Lewis Hamilton takes Russian Grand Prix pole

Lewis Hamilton takes Russian Grand Prix pole

Lewis Hamilton took a dramatic pole position at the Russian Grand Prix despite coming within a second of qualifying down in 15th.

The Briton had no time in the second knockout session when it stopped after Ferrari’s Sebastian Vettel crashed.

It was restarted with just two minutes and 15 seconds left and Hamilton made it to the line with a second to spare.

But in the final session Hamilton was flawless as Red Bull’s Max Verstappen pipped Valtteri Bottas to second.

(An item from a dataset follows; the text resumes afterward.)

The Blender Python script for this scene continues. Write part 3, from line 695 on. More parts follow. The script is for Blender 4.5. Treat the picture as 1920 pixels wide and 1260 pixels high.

Hamilton was 0.652 seconds quicker than team-mate Bottas, while Verstappen took his place on the front row 0.563secs behind the world champion.

Hamilton can equal Michael Schumacher’s all-time record of 91 grand prix victories this weekend.

Hamilton described the session as “one of the worst qualifyings – it was horrible, heart in mouth the whole way”.

His problems started when he ran wide at the final corner on his first lap in the second session and had what was at the time the fastest lap deleted.

Hamilton asked to stay out and do a second lap, but was overruled and returned to the pits.

He went out for a second run and was three corners from the end of a lap that would again have been fastest when Vettel lost control at Turn Four and spun into the wall, bringing out the red flag with just over two minutes remaining. He will start 15th.

The session was stopped to clear up the debris and repair the barrier, and when it restarted Hamilton found himself eighth in the queue at the end of the pit lane.

He had to overtake a couple of cars to make it to the line in time – and as he slowed at the final corner to give himself some space after failing to pass a Renault into the last corner, his engineer Peter Bonnington was urging him on the radio: “You need to go. Go now.”

He crossed the line just before the red lights came on to indicate the end of the session and did a lap good enough for fourth place at the time.

But the drama meant he had to switch to soft tyres rather than the mediums he had been on – a decision on which the team again overruled him. This means Hamilton will have to start on the softs, while Verstappen and Bottas have the mediums, a better race tyre, so Hamilton suspects he will be up against it on Sunday.